** The request **
Your output must consist solely of the lines from the "Build this scene" line through the "PI = math.pi" line, exactly as written, without images.

** Material provided **
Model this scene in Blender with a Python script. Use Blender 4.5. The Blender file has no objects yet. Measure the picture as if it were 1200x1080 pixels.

...

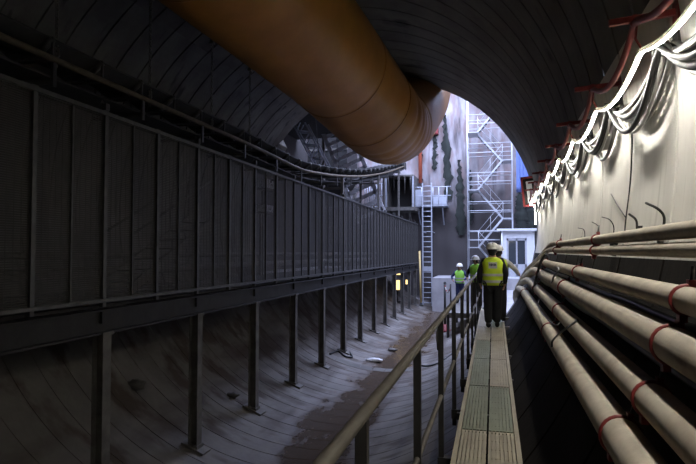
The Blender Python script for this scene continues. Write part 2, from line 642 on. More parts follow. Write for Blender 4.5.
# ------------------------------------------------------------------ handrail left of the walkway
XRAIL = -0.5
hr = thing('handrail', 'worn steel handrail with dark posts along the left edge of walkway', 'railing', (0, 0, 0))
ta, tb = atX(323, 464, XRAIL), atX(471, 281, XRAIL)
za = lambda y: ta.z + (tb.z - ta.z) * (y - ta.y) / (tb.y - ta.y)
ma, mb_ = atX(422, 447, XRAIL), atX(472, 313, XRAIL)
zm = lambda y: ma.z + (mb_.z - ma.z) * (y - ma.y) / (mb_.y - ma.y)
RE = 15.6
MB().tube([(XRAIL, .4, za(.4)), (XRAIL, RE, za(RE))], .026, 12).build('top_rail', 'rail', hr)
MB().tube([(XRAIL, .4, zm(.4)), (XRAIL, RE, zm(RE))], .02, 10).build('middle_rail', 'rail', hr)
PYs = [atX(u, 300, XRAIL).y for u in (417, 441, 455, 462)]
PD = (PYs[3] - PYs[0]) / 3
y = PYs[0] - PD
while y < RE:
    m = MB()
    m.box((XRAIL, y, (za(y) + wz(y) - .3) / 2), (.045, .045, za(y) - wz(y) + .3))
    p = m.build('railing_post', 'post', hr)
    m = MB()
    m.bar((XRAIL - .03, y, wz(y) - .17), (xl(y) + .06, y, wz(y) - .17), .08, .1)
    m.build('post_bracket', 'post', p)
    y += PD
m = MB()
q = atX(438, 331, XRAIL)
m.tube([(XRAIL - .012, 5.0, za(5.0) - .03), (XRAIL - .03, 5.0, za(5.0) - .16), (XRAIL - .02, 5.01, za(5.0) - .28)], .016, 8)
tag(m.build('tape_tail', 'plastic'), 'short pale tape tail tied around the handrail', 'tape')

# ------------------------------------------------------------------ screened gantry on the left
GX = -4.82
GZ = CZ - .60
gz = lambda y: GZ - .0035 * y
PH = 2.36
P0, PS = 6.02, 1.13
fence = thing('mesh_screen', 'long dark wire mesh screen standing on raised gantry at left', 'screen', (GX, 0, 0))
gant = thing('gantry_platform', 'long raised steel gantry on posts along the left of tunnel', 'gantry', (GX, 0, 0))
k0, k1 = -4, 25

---

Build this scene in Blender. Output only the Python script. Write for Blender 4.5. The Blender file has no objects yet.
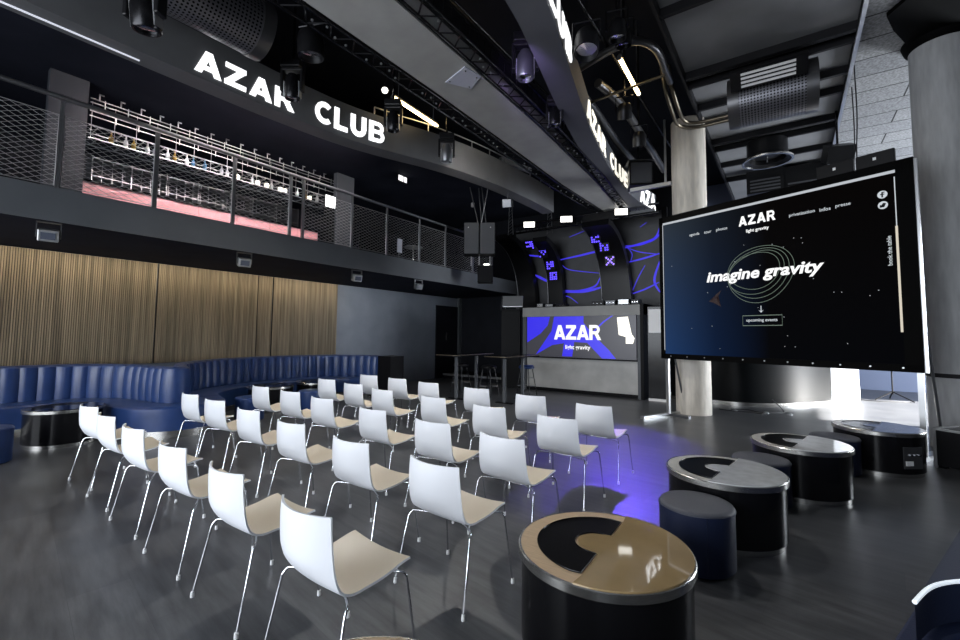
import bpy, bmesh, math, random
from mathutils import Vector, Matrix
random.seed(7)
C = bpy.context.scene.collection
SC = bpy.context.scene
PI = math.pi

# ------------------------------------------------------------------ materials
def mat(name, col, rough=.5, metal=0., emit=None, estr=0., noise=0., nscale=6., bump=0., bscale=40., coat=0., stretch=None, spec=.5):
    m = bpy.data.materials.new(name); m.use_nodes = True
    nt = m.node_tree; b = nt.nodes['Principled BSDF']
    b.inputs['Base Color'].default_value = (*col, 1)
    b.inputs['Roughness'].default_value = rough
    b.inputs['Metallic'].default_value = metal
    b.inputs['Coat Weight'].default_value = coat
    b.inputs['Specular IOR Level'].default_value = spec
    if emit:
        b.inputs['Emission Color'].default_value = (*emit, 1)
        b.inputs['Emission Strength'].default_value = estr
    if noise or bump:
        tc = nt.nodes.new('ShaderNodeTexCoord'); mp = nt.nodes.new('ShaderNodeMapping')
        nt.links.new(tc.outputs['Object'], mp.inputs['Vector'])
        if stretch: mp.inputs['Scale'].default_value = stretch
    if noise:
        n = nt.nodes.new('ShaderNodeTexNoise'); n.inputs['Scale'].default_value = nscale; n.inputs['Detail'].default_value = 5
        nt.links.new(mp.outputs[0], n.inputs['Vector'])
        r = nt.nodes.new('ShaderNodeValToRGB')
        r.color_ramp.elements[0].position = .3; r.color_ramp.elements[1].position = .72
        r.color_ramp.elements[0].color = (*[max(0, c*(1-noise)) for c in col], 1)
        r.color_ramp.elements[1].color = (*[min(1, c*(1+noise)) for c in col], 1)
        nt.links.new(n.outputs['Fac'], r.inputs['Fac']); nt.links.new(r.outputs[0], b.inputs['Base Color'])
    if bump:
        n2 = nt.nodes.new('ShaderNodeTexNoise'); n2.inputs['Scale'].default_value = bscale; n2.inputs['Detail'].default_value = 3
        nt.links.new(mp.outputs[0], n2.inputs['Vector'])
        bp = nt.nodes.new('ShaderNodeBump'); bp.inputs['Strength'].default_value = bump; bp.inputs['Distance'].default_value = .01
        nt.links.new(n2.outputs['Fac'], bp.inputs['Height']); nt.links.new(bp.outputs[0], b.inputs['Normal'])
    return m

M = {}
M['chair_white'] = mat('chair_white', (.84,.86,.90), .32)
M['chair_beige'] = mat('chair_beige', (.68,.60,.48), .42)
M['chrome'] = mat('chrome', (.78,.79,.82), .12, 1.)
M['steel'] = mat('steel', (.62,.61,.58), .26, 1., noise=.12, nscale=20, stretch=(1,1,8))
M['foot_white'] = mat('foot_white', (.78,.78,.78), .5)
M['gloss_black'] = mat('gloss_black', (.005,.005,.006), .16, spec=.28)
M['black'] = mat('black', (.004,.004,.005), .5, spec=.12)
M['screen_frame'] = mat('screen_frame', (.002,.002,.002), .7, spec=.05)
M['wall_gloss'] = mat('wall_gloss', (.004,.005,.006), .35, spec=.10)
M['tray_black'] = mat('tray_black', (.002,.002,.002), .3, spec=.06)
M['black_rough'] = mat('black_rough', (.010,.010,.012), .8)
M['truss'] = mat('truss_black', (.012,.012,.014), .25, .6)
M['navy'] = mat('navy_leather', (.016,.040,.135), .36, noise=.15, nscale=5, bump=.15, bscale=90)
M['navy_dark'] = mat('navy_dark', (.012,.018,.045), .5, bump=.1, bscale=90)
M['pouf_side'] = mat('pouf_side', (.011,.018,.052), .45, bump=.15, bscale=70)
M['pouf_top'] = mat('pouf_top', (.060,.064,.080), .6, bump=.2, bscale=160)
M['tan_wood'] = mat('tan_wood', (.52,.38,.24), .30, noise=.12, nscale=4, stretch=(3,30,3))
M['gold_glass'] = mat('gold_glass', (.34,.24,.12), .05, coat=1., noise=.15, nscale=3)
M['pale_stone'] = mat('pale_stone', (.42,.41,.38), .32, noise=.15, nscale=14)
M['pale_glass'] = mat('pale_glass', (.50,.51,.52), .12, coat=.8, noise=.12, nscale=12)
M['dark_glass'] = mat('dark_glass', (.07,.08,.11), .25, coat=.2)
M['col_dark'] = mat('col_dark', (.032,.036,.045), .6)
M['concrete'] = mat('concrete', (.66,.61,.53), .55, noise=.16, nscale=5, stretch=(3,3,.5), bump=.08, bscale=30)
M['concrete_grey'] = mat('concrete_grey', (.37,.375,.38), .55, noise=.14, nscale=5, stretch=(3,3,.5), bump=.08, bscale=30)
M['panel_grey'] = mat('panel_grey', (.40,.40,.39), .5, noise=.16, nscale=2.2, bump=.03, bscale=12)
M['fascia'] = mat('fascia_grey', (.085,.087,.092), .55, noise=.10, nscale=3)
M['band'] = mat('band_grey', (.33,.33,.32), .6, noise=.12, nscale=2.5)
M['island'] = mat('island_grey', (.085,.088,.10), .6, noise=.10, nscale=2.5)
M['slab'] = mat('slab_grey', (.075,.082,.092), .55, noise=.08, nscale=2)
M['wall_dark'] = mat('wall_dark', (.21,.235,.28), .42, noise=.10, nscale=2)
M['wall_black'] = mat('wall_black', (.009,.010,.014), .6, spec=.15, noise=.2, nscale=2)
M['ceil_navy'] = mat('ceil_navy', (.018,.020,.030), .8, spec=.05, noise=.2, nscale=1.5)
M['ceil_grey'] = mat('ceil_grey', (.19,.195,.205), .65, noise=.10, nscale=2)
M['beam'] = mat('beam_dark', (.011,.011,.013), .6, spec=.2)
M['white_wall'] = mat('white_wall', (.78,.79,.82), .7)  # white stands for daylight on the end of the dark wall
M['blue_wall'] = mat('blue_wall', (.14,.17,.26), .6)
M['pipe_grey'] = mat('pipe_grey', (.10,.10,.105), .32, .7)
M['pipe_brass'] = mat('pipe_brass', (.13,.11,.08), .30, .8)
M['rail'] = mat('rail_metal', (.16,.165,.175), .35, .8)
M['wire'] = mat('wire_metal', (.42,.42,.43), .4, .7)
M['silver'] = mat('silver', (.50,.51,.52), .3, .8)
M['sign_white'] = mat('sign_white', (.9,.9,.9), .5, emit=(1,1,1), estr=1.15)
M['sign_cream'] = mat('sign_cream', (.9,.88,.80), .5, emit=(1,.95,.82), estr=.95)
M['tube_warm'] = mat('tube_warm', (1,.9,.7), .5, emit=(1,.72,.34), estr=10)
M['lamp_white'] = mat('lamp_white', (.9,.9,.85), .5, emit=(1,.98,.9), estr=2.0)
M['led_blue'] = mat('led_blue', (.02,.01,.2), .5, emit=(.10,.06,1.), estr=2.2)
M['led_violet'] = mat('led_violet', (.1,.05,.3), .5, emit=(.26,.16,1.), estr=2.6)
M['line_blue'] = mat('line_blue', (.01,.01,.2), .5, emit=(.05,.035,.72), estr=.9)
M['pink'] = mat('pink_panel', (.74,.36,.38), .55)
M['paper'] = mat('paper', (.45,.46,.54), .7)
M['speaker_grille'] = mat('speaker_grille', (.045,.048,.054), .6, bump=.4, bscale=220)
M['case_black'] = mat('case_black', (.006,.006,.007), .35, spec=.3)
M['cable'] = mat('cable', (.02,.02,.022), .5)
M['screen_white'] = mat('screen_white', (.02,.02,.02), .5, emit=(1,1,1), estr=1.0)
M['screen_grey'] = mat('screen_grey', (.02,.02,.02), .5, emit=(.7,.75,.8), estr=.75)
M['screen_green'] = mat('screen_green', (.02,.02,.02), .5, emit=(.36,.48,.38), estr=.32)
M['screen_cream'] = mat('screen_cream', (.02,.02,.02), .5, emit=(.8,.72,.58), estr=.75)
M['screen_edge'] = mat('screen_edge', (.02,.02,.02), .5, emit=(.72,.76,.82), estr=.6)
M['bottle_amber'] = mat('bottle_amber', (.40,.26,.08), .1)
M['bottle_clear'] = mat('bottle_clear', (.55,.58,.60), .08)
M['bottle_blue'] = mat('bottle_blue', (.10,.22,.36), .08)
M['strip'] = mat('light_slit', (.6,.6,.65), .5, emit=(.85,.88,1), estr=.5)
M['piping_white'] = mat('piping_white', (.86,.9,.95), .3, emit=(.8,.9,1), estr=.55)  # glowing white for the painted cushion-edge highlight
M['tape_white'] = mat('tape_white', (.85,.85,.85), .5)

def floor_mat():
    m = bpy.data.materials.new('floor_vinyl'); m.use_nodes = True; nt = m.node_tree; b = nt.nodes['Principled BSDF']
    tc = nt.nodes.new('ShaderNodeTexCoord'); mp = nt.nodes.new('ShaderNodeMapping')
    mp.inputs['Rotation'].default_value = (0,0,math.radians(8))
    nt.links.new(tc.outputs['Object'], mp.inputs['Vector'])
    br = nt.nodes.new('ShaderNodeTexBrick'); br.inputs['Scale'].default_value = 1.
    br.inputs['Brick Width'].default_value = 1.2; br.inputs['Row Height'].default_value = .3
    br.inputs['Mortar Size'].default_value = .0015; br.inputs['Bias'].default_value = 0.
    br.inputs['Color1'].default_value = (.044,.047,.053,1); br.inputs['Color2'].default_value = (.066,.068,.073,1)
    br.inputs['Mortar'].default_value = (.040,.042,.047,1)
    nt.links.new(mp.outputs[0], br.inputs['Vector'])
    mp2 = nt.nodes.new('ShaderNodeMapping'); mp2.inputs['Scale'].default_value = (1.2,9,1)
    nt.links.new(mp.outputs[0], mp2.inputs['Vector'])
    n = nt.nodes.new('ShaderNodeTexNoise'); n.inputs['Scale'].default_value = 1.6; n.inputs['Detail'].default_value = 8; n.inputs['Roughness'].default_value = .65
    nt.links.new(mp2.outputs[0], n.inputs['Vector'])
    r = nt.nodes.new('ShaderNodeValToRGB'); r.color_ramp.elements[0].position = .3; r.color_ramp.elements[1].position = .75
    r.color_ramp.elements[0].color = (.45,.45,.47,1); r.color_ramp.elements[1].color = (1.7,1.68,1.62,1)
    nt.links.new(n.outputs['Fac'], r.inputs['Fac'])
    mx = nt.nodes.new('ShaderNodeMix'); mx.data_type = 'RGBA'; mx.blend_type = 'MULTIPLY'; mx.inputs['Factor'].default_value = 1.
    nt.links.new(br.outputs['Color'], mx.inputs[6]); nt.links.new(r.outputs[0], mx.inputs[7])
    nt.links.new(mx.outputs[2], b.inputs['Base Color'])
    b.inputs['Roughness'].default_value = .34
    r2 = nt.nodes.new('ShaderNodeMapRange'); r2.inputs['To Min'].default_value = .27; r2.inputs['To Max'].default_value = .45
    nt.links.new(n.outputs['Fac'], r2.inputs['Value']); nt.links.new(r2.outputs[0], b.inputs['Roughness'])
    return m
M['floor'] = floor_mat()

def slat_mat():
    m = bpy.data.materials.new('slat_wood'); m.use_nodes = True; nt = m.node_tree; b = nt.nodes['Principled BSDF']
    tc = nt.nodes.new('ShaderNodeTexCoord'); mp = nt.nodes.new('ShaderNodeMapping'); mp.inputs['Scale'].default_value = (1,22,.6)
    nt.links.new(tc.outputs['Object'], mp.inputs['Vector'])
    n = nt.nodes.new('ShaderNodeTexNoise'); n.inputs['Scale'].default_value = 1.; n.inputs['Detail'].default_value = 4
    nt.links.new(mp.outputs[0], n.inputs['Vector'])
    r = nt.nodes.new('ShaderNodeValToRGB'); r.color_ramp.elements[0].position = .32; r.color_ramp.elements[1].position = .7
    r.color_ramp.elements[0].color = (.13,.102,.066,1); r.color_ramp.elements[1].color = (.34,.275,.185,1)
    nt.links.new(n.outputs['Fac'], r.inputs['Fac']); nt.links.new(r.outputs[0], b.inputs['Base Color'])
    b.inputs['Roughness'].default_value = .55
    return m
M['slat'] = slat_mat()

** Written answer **
Build this scene in Blender. Output only the Python script. Write for Blender 4.5. The Blender file has no objects yet.
import bpy, bmesh, math, random
from mathutils import Vector, Matrix
random.seed(7)
C = bpy.context.scene.collection
SC = bpy.context.scene
PI = math.pi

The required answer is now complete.